As you probably know, Federal agencies, including our own in the legislative branch, can be slow to change and adapt new technologies. This is mentioned in the report, which includes language on the issue of bulk data downloads of legislative information, something I requested and secured language about in this bill in fiscal year 2009.
This effort is now also being championed by leadership on both sides of the aisle, as it is a way to increase transparency by allowing the public to easily download and analyze government data.
There are some concerns about cost and the ability to authenticate the data that the language in the report tries to address.
I think, however, that these are relatively simple matters to overcome, as data is already being compiled in a format that can easily be distributed and technology support staff has indicated that only a simple procedure is needed to make the bulk data available.
Furthermore, the GPO already employs an authentication standard for its own accessible bulk data through its FDSys website that we could also utilize.
I look forward to working with the Chairman and leadership of the House as this bill moves through the legislative process to advance these efforts to increase public access to legislative data. I believe the time to implement this is now. (emphasis added)
Speaker Boehner’s Blog Reiterates Support for Bulk Access While Commenting on the Move by Appropriators
Speaker Boehner’s Digital Communications Director Don Seymour wrote a blogpost called “House Moving Forward on Bulk Legislative Info.” It is noteworthy for two reasons.
It reaffirms the House’s commitment to make Congress more open and transparent, including by “releasing the House’s legislative data in machine-readable formats.” Simply put, the House has made significant strides towards online transparency, as we’ve written about many times before. A partial list must include the House’s transparency portal, the Legislative Data and Transparency Conference, the Congressional Hackathon, the Boehner-Cantor letter, and the rules package. But bulk access to legislative data is the result that many of these efforts are working towards.

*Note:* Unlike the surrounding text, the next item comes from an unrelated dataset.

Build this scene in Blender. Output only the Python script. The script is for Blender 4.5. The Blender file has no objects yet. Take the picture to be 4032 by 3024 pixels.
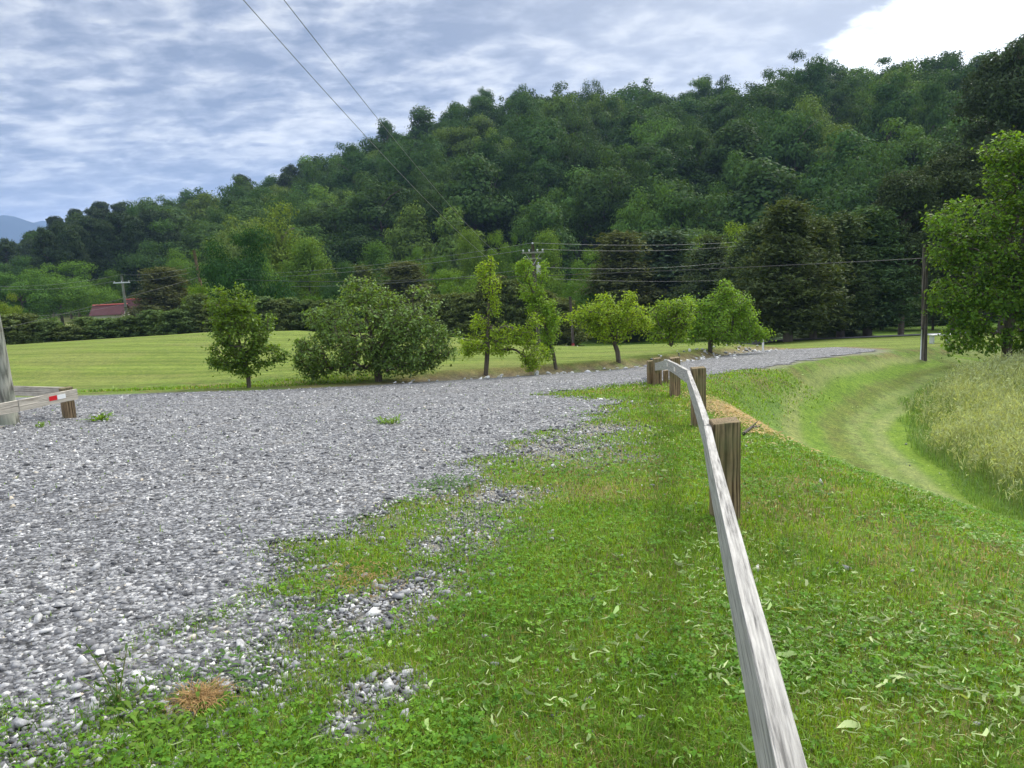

The blogpost also describes appropriators efforts to create a task force as “taking another step today toward making bulk legislative information easily available to the public.” As we’ve described elsewhere, the devil is in the details, and the details in the committee’s report would apparently undo some of the House leadership’s current transparency efforts. While the approps bill moves through the legislative process, it may put all of the other data liberation efforts on ice while everyone waits to see what happens. I cannot imagine that’s an acceptable solution to leaders in either party, to members of Congress, or to the public at large.